#### PROBLEM REQUIREMENTS
Up to and including the line that contains "R = math.radians", write out each line of the material from its first line, exactly.

##### RECORD LIST #####

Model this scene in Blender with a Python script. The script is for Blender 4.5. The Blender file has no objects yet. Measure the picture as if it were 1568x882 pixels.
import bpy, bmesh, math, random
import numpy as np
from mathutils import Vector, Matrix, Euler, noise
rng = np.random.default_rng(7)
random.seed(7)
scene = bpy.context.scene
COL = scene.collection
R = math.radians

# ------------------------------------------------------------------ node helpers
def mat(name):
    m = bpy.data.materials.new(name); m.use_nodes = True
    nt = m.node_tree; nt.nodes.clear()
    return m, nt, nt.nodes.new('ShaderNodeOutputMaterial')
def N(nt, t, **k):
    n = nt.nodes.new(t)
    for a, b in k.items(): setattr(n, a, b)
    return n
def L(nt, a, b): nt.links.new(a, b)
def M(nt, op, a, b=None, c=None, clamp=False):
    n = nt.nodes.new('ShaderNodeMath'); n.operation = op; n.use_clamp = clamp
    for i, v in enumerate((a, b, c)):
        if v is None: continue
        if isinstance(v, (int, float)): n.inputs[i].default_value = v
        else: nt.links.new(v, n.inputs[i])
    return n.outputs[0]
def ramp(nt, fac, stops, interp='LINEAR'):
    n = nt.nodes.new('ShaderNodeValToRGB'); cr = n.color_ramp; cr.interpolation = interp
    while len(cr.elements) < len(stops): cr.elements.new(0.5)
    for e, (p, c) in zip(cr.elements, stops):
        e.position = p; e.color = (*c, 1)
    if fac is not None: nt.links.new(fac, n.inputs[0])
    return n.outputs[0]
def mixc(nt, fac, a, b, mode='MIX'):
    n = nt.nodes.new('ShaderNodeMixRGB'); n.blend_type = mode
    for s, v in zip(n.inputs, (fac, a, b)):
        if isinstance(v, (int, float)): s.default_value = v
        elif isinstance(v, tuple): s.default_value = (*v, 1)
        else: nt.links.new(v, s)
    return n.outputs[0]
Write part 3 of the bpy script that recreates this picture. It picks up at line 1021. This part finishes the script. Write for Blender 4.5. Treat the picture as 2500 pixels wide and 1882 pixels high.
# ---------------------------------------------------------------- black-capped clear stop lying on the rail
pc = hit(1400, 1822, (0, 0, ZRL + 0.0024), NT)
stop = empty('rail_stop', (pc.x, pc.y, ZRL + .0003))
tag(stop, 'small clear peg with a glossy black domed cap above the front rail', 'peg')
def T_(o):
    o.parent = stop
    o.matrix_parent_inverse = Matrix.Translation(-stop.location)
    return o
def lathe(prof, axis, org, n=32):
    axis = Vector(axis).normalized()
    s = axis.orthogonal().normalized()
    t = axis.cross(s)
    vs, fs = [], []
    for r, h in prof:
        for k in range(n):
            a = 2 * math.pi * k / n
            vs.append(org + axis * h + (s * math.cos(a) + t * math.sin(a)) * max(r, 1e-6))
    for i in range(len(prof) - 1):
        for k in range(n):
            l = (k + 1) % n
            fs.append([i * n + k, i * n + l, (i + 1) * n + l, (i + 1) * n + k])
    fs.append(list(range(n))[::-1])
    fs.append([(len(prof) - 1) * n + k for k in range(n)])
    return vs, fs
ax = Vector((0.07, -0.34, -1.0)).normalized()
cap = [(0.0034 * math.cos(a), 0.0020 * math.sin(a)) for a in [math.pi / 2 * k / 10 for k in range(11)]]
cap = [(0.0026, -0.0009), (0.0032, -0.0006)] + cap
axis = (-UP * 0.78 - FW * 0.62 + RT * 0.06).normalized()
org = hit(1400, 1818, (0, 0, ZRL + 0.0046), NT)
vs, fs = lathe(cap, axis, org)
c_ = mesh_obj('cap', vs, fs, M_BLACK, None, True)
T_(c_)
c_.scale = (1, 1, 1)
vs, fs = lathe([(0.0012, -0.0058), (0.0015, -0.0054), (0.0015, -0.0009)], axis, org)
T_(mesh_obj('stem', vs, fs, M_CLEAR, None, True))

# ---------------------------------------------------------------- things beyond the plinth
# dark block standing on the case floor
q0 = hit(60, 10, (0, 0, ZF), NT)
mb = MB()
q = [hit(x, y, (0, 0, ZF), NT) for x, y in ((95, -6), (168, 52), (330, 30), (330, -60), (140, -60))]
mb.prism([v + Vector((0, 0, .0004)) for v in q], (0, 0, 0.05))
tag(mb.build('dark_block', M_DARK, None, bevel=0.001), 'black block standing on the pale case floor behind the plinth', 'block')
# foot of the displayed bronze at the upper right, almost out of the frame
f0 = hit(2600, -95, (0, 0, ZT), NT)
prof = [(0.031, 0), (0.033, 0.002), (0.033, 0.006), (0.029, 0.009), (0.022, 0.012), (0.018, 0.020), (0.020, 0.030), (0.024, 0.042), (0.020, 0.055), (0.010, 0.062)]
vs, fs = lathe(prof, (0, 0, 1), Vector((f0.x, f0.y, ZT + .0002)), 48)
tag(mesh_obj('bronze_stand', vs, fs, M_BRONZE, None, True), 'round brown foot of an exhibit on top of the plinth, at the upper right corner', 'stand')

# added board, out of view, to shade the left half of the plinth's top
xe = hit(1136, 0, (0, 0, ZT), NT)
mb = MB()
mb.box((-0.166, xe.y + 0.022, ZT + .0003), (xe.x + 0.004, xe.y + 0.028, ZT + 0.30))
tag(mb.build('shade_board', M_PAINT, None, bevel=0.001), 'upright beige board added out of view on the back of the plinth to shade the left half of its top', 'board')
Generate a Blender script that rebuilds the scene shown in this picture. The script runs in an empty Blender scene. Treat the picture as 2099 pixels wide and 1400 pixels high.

#####

#### TASK RESPONSE
Model this scene in Blender with a Python script. The script is for Blender 4.5. The Blender file has no objects yet. Measure the picture as if it were 1568x882 pixels.
import bpy, bmesh, math, random
import numpy as np
from mathutils import Vector, Matrix, Euler, noise
rng = np.random.default_rng(7)
random.seed(7)
scene = bpy.context.scene
COL = scene.collection
R = math.radians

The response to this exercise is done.